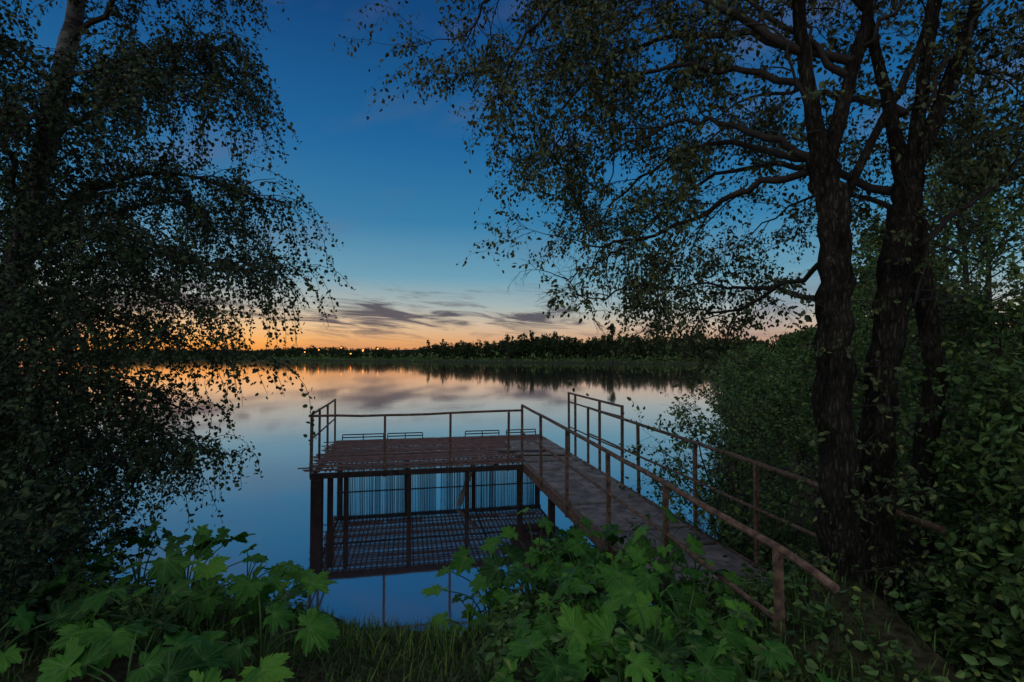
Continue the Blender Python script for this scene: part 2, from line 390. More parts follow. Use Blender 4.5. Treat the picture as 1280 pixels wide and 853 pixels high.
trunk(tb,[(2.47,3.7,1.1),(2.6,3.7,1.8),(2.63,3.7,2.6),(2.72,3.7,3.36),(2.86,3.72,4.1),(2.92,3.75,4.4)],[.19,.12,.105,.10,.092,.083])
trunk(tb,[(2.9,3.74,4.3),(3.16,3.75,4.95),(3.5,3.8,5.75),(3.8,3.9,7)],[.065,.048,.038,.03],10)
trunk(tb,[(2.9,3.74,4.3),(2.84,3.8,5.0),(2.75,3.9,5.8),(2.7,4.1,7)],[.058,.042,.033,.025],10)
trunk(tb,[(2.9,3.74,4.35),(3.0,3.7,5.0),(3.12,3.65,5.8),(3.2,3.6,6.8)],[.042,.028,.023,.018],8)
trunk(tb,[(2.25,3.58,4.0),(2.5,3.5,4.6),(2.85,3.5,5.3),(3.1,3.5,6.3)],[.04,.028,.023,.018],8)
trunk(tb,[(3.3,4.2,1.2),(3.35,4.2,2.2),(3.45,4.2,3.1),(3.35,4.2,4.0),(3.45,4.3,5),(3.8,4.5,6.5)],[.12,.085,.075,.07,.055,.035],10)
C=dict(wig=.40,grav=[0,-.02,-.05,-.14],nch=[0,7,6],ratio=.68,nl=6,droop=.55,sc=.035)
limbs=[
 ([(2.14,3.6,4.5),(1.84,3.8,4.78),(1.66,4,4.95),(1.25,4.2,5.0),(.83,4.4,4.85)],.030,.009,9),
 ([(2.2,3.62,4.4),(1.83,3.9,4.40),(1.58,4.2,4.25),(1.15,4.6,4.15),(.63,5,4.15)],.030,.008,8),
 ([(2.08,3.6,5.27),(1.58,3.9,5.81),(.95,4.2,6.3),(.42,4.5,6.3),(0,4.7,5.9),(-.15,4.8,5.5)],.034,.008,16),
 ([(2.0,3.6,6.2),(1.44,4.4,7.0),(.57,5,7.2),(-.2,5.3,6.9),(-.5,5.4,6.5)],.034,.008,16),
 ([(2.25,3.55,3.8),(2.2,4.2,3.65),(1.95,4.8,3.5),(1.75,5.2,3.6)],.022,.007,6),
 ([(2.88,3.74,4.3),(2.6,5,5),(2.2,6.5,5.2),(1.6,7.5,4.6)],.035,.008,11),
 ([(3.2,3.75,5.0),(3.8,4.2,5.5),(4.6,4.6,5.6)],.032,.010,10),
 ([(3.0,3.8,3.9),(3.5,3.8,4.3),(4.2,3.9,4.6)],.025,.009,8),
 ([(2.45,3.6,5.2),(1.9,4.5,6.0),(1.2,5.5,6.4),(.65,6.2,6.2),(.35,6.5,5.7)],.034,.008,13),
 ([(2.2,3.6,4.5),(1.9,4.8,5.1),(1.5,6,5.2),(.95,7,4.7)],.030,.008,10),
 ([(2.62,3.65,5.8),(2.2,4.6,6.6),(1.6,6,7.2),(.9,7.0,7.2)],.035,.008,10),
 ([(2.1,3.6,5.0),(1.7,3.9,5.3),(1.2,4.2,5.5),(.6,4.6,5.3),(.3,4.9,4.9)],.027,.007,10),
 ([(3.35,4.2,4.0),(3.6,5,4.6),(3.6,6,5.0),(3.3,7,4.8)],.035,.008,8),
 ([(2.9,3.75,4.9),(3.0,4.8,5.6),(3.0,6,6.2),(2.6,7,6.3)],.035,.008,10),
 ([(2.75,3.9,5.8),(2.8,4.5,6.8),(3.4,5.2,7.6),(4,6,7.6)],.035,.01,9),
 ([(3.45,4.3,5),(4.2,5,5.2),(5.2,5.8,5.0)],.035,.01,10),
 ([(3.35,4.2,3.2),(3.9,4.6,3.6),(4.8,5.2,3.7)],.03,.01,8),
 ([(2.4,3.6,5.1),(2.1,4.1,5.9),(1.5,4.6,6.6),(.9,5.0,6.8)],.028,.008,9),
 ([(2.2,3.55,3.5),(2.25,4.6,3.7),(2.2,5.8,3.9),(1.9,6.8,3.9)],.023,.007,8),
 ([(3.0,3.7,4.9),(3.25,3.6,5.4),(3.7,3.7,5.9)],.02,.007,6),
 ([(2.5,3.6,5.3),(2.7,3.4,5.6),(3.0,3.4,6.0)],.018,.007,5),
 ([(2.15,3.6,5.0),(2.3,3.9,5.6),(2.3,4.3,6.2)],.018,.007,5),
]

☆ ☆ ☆

## Objective
Working from the material above, transcribe it exactly while omitting pictures.

## Exercise response
Continue the Blender Python script for this scene: part 2, from line 390. More parts follow. Use Blender 4.5. Treat the picture as 1280 pixels wide and 853 pixels high.
trunk(tb,[(2.47,3.7,1.1),(2.6,3.7,1.8),(2.63,3.7,2.6),(2.72,3.7,3.36),(2.86,3.72,4.1),(2.92,3.75,4.4)],[.19,.12,.105,.10,.092,.083])
trunk(tb,[(2.9,3.74,4.3),(3.16,3.75,4.95),(3.5,3.8,5.75),(3.8,3.9,7)],[.065,.048,.038,.03],10)
trunk(tb,[(2.9,3.74,4.3),(2.84,3.8,5.0),(2.75,3.9,5.8),(2.7,4.1,7)],[.058,.042,.033,.025],10)
trunk(tb,[(2.9,3.74,4.35),(3.0,3.7,5.0),(3.12,3.65,5.8),(3.2,3.6,6.8)],[.042,.028,.023,.018],8)
trunk(tb,[(2.25,3.58,4.0),(2.5,3.5,4.6),(2.85,3.5,5.3),(3.1,3.5,6.3)],[.04,.028,.023,.018],8)
trunk(tb,[(3.3,4.2,1.2),(3.35,4.2,2.2),(3.45,4.2,3.1),(3.35,4.2,4.0),(3.45,4.3,5),(3.8,4.5,6.5)],[.12,.085,.075,.07,.055,.035],10)
C=dict(wig=.40,grav=[0,-.02,-.05,-.14],nch=[0,7,6],ratio=.68,nl=6,droop=.55,sc=.035)
limbs=[
 ([(2.14,3.6,4.5),(1.84,3.8,4.78),(1.66,4,4.95),(1.25,4.2,5.0),(.83,4.4,4.85)],.030,.009,9),
 ([(2.2,3.62,4.4),(1.83,3.9,4.40),(1.58,4.2,4.25),(1.15,4.6,4.15),(.63,5,4.15)],.030,.008,8),
 ([(2.08,3.6,5.27),(1.58,3.9,5.81),(.95,4.2,6.3),(.42,4.5,6.3),(0,4.7,5.9),(-.15,4.8,5.5)],.034,.008,16),
 ([(2.0,3.6,6.2),(1.44,4.4,7.0),(.57,5,7.2),(-.2,5.3,6.9),(-.5,5.4,6.5)],.034,.008,16),
 ([(2.25,3.55,3.8),(2.2,4.2,3.65),(1.95,4.8,3.5),(1.75,5.2,3.6)],.022,.007,6),
 ([(2.88,3.74,4.3),(2.6,5,5),(2.2,6.5,5.2),(1.6,7.5,4.6)],.035,.008,11),
 ([(3.2,3.75,5.0),(3.8,4.2,5.5),(4.6,4.6,5.6)],.032,.010,10),
 ([(3.0,3.8,3.9),(3.5,3.8,4.3),(4.2,3.9,4.6)],.025,.009,8),
 ([(2.45,3.6,5.2),(1.9,4.5,6.0),(1.2,5.5,6.4),(.65,6.2,6.2),(.35,6.5,5.7)],.034,.008,13),
 ([(2.2,3.6,4.5),(1.9,4.8,5.1),(1.5,6,5.2),(.95,7,4.7)],.030,.008,10),
 ([(2.62,3.65,5.8),(2.2,4.6,6.6),(1.6,6,7.2),(.9,7.0,7.2)],.035,.008,10),
 ([(2.1,3.6,5.0),(1.7,3.9,5.3),(1.2,4.2,5.5),(.6,4.6,5.3),(.3,4.9,4.9)],.027,.007,10),
 ([(3.35,4.2,4.0),(3.6,5,4.6),(3.6,6,5.0),(3.3,7,4.8)],.035,.008,8),
 ([(2.9,3.75,4.9),(3.0,4.8,5.6),(3.0,6,6.2),(2.6,7,6.3)],.035,.008,10),
 ([(2.75,3.9,5.8),(2.8,4.5,6.8),(3.4,5.2,7.6),(4,6,7.6)],.035,.01,9),
 ([(3.45,4.3,5),(4.2,5,5.2),(5.2,5.8,5.0)],.035,.01,10),
 ([(3.35,4.2,3.2),(3.9,4.6,3.6),(4.8,5.2,3.7)],.03,.01,8),
 ([(2.4,3.6,5.1),(2.1,4.1,5.9),(1.5,4.6,6.6),(.9,5.0,6.8)],.028,.008,9),
 ([(2.2,3.55,3.5),(2.25,4.6,3.7),(2.2,5.8,3.9),(1.9,6.8,3.9)],.023,.007,8),
 ([(3.0,3.7,4.9),(3.25,3.6,5.4),(3.7,3.7,5.9)],.02,.007,6),
 ([(2.5,3.6,5.3),(2.7,3.4,5.6),(3.0,3.4,6.0)],.018,.007,5),
 ([(2.15,3.6,5.0),(2.3,3.9,5.6),(2.3,4.3,6.2)],.018,.007,5),
]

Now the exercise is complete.